Aim of the task: Select all lines with the string "render" in them, and copy those lines.

╔══

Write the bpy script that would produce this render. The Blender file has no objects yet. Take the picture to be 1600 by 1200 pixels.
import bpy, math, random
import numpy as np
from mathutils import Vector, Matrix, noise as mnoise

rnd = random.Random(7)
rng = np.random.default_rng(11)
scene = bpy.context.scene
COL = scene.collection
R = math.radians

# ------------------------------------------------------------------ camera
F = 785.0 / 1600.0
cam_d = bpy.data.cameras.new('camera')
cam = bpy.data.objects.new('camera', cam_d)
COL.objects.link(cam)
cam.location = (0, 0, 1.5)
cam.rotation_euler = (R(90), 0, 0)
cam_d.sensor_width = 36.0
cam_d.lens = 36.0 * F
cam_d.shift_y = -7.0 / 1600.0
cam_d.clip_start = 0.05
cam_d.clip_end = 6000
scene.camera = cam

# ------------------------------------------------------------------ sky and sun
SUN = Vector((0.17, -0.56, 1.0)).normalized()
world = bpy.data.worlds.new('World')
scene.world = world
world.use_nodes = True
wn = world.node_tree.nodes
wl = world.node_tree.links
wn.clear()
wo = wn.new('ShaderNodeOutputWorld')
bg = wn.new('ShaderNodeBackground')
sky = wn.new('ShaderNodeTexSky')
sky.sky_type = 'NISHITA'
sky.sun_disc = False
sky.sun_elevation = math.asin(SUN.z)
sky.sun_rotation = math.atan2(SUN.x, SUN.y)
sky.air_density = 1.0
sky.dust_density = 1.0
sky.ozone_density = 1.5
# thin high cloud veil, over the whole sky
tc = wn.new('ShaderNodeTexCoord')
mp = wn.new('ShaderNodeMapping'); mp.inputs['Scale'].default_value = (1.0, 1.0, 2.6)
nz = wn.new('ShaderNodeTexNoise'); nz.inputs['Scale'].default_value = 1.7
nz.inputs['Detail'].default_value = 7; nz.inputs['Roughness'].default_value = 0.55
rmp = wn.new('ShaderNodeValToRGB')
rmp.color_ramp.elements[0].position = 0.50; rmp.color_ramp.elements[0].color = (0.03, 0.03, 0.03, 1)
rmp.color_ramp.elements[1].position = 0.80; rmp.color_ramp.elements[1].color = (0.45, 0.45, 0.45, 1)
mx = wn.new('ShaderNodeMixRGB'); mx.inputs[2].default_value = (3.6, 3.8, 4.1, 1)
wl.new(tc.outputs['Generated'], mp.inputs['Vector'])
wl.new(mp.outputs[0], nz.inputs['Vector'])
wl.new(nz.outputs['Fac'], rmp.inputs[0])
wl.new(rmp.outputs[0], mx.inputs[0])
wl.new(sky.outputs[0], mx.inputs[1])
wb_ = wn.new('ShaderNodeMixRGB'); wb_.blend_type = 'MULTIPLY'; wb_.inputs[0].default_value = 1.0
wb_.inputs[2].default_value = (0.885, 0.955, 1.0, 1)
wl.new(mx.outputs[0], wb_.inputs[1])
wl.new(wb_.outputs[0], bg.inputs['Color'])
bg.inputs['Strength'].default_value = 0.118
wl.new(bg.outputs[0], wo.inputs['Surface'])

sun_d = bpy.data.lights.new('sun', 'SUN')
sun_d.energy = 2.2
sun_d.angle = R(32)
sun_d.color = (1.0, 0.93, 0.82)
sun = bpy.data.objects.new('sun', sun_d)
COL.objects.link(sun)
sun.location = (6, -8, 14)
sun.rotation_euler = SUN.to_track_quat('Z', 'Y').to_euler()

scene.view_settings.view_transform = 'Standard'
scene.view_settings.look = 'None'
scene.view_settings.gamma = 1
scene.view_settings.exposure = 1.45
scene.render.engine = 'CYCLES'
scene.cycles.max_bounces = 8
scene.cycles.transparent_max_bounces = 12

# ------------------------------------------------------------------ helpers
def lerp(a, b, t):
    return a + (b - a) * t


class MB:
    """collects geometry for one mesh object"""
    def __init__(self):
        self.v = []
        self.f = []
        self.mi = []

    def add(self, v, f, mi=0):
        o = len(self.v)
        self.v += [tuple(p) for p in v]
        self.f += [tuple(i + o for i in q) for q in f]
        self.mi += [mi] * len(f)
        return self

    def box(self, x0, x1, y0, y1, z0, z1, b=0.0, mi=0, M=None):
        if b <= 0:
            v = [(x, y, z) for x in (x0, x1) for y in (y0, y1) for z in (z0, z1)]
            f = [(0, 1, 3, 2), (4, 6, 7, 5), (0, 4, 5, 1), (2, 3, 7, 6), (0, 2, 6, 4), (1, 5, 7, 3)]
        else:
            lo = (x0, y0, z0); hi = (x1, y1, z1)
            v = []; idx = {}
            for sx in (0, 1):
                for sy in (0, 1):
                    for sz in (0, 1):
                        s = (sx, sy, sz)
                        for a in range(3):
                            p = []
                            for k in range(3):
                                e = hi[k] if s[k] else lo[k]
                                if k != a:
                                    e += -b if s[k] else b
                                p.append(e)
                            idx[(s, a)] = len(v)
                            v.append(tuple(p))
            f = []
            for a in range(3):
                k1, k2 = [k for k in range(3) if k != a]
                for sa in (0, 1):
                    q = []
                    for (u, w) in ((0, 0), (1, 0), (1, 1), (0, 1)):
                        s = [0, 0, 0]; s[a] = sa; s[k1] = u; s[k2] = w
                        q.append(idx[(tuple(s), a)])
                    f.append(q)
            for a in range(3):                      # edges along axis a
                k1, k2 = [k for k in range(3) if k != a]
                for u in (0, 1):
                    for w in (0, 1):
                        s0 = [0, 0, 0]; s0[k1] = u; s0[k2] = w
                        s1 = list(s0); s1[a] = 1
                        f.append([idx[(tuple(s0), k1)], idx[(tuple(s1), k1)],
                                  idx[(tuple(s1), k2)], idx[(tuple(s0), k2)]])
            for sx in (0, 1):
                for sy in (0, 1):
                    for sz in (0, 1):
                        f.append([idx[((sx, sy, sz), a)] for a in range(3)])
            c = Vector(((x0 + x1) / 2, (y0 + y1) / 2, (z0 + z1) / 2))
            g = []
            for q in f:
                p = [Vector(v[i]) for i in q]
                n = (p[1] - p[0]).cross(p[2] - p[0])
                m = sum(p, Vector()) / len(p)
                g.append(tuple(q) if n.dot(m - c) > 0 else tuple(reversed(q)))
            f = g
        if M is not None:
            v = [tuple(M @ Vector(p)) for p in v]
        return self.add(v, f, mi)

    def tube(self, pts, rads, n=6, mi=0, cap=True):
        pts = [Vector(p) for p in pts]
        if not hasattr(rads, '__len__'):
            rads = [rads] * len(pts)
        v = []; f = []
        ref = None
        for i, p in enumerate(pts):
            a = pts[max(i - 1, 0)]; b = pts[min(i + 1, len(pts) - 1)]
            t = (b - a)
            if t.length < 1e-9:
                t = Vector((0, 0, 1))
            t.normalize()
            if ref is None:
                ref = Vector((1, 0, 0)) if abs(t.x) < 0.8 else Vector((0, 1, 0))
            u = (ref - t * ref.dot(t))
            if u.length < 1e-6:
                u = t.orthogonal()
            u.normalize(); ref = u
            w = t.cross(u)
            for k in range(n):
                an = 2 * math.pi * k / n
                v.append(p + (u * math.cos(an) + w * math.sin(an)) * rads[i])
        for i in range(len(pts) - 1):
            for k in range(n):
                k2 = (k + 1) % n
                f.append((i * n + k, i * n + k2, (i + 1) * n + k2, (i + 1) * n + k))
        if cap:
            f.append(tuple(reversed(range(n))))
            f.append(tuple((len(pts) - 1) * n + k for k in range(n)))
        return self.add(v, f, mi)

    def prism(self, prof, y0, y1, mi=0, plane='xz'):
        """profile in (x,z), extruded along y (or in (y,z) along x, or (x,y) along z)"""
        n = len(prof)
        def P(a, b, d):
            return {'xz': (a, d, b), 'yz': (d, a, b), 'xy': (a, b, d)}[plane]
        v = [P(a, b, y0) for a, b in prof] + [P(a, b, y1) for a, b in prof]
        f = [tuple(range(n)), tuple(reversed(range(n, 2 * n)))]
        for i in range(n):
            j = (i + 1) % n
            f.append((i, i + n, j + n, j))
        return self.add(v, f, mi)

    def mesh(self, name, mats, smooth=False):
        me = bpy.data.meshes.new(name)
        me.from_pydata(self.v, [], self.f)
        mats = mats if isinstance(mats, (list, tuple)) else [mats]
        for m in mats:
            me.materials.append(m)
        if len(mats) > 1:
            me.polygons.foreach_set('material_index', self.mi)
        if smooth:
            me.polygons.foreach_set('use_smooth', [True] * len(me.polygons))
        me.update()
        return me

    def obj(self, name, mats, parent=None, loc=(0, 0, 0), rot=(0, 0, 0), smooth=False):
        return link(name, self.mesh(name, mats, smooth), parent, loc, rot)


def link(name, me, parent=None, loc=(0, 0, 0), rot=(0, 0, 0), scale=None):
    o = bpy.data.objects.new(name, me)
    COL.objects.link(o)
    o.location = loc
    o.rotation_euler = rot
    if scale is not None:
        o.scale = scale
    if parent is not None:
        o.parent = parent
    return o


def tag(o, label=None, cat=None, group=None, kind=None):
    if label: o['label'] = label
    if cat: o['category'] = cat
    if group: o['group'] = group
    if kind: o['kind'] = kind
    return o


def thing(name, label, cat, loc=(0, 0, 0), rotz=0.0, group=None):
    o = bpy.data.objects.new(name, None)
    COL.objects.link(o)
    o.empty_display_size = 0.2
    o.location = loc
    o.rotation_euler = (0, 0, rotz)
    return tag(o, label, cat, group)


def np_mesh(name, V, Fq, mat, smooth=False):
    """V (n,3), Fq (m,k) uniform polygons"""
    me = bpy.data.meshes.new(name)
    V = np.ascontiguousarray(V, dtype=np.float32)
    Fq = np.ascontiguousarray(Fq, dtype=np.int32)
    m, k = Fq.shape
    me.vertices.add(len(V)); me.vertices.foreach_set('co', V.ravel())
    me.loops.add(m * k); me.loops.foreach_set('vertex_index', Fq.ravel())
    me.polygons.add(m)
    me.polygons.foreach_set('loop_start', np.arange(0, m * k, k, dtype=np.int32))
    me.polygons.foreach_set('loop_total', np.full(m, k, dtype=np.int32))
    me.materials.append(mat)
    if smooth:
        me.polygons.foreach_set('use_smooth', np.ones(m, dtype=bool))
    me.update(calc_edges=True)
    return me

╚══

Correct result:
Write the bpy script that would produce this render. The Blender file has no objects yet. Take the picture to be 1600 by 1200 pixels.
scene.render.engine = 'CYCLES'